Thursday, August 12, 2010

União Europeia, alegações à roda


A ideia de que se há-de construir a Europa, mesmo no que tenha de mito forçado, serve para divertir os desejos de poder por via imperial, alegadamente substituídos pelos encantos de um amor fraternal idealizado. Se esta ideia, usada assim para descrever uma impressão, fizer algum sentido e se for isto verdade, não há aqui nada de extraordinário nem de original, enquanto ideia geral para tudo. Logo, à natureza: depois de sempre, busca-se outra vez e outra vez a ilusão da inocência primitiva da criação, alheia à dor e luta entre as bestas bravas e as mansas. A fraternidade entre as nações também está sempre prevista nesse plano elevado, que um pedestre como eu também sonhava e sonho vagamente. Talvez a Europa seja a mais ousada, ou a mais ingénua, na sua construção de legos.

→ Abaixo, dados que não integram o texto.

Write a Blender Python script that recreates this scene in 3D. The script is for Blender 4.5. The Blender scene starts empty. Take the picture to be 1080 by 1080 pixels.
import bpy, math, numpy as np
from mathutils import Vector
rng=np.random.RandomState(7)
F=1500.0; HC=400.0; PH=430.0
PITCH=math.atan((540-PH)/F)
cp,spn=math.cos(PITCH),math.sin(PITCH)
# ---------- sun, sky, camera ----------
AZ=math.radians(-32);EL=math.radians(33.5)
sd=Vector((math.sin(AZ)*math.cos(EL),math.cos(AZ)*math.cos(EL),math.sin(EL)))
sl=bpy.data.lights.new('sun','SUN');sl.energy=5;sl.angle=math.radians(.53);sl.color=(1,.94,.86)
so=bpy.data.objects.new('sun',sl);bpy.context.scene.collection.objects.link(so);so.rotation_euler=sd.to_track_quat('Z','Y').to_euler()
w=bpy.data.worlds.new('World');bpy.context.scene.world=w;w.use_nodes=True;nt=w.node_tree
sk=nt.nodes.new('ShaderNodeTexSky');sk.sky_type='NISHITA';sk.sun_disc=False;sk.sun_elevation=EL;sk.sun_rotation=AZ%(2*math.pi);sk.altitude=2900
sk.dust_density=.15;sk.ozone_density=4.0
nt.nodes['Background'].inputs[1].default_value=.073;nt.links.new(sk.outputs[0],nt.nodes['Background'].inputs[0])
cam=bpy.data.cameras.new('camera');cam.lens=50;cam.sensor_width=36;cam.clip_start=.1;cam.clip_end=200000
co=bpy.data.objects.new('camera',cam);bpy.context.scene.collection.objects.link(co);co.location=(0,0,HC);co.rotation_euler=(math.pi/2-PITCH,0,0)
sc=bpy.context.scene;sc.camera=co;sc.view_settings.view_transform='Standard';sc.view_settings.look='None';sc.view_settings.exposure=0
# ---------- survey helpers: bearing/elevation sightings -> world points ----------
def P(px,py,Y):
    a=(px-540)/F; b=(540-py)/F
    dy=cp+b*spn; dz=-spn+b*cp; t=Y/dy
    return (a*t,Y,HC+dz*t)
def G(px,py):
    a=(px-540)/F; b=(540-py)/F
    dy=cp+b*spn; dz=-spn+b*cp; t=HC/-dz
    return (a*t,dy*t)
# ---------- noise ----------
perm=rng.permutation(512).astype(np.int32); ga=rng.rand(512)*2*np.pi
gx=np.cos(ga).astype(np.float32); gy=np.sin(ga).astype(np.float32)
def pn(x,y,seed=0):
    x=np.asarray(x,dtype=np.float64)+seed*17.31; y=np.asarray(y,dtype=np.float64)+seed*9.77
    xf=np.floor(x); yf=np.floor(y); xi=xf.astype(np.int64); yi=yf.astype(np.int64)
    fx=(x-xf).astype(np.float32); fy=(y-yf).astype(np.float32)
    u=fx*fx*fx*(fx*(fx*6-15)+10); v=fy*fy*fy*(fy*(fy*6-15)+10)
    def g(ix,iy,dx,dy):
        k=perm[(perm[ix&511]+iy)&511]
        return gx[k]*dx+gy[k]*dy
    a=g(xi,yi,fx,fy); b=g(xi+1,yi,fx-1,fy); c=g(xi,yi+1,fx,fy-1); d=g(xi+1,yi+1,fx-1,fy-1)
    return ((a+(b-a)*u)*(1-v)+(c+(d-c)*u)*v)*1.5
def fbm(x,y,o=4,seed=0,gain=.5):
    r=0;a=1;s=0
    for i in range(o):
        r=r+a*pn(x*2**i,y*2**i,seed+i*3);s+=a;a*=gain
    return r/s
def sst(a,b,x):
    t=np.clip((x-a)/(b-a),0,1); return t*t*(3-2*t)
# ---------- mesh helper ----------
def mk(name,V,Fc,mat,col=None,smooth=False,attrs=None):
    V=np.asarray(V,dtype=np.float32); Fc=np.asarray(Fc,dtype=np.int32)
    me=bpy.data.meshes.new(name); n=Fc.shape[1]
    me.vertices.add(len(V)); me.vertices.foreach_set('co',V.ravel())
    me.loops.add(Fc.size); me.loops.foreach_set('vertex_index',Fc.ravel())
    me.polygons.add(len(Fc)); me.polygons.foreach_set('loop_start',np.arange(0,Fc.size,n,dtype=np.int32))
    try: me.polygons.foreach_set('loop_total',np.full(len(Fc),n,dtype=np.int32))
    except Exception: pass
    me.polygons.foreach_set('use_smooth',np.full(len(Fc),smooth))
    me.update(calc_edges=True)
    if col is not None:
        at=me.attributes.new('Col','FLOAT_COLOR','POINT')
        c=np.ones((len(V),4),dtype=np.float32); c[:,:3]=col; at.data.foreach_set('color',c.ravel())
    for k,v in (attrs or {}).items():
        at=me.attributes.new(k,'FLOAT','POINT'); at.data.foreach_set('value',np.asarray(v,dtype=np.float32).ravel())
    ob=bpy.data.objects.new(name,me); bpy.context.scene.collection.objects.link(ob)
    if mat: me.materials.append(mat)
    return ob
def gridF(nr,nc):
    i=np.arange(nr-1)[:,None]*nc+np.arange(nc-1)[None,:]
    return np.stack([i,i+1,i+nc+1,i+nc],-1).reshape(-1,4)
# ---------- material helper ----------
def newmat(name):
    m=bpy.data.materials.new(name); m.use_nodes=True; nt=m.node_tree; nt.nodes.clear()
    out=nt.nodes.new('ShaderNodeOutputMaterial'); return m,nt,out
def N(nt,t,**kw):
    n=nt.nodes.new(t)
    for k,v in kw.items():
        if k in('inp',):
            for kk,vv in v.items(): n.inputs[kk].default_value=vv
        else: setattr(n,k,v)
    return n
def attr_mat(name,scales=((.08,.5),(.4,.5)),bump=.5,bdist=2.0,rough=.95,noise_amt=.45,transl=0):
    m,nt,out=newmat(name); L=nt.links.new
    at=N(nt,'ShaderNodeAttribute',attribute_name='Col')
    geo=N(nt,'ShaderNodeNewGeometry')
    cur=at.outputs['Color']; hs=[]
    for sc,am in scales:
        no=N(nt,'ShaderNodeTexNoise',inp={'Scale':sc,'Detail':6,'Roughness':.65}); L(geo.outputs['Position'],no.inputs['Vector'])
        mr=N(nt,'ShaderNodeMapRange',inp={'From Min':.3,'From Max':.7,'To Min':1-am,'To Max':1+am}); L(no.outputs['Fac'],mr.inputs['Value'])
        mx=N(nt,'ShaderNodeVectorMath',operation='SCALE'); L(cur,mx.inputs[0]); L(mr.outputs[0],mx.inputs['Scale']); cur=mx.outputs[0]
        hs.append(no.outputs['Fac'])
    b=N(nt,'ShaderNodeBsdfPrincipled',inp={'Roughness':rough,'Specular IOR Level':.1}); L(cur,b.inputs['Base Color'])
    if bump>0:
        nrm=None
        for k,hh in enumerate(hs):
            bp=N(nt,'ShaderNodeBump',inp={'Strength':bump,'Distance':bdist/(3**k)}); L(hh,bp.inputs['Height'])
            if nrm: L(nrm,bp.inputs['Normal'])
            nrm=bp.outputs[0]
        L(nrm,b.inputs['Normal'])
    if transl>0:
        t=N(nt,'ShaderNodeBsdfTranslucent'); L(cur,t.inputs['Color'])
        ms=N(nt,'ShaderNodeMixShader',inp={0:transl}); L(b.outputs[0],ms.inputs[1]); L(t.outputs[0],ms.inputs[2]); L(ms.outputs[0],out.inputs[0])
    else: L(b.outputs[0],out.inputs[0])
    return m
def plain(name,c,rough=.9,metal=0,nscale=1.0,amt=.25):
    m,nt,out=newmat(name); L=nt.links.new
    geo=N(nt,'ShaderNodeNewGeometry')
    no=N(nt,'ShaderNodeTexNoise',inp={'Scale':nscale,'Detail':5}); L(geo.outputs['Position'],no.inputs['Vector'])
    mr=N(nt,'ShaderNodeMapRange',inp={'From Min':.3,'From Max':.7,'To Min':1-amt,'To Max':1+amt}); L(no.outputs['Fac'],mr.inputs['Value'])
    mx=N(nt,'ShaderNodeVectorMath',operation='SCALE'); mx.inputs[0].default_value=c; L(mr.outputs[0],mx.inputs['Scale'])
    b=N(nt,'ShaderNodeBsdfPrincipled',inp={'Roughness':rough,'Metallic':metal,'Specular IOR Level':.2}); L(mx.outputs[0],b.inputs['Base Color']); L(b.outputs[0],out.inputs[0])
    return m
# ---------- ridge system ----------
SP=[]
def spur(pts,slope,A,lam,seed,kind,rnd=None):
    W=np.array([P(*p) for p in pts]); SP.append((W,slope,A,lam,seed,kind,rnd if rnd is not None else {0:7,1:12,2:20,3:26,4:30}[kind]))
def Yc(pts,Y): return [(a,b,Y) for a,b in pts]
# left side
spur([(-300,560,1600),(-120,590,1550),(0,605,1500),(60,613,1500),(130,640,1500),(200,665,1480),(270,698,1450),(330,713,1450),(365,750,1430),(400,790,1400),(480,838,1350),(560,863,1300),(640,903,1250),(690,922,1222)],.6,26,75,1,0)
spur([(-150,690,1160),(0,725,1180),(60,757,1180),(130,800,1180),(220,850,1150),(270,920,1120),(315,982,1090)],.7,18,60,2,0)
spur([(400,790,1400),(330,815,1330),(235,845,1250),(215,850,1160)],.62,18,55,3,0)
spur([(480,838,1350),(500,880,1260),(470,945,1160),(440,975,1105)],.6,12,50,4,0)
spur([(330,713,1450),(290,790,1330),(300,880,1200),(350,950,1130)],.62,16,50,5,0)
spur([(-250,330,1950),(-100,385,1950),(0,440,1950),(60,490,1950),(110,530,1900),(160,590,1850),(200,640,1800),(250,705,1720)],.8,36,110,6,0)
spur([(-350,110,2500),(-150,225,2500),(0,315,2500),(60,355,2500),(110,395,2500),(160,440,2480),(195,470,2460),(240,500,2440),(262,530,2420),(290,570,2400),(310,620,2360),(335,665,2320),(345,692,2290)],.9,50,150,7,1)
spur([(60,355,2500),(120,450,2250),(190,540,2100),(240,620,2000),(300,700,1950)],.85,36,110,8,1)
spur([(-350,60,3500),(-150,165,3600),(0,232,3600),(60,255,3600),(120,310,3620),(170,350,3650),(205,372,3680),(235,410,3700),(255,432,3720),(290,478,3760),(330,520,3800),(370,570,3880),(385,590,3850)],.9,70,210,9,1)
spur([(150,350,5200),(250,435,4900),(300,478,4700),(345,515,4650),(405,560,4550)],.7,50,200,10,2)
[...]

Mas é aborrecido construir sonhos, é melhor sonhá-los. As pessoas, dando-lhes bem a volta, entregar-se-ão com mais entusiasmo à guerra, outra vez: está sempre tão perto a tentação e o impulso para a destruição - dos sonhos dos outros – como em nós a tentação para a dissolução nos nossos. Por receio daquela tentação destrutiva mas nos ditos outros, e por pudor de cada não-outro em admitir a sua, os mesmos e os outros, em conjunto, que são todos, podem ver mais benefício a dado momento histórico em substituí-la por uma trégua ritualista (ritualizada). Daí a União Europeia, e daí ela ser assim, uma obrigação aborrecida.
Uma chatice. Claro que os dirigentes políticos europeus têm a missão concreta de tentar construir a grande ilusão e nisso se sentem autores do real: é a autoridade da realidade europeia o seu poder, mesmo que ela seja uma ilusão; e de resto, se tem de haver alguma, sempre há outras bem piores. Em todo o caso, quem tem poder não se aborrece tanto. Mas os liderados são outra história, porque não têm poder nem amor, que também serve para desaborrecer (amor pela realidade europeia constantemente em construção).
Ou, se têm amor, é um amor aborrecido, que nunca é amor.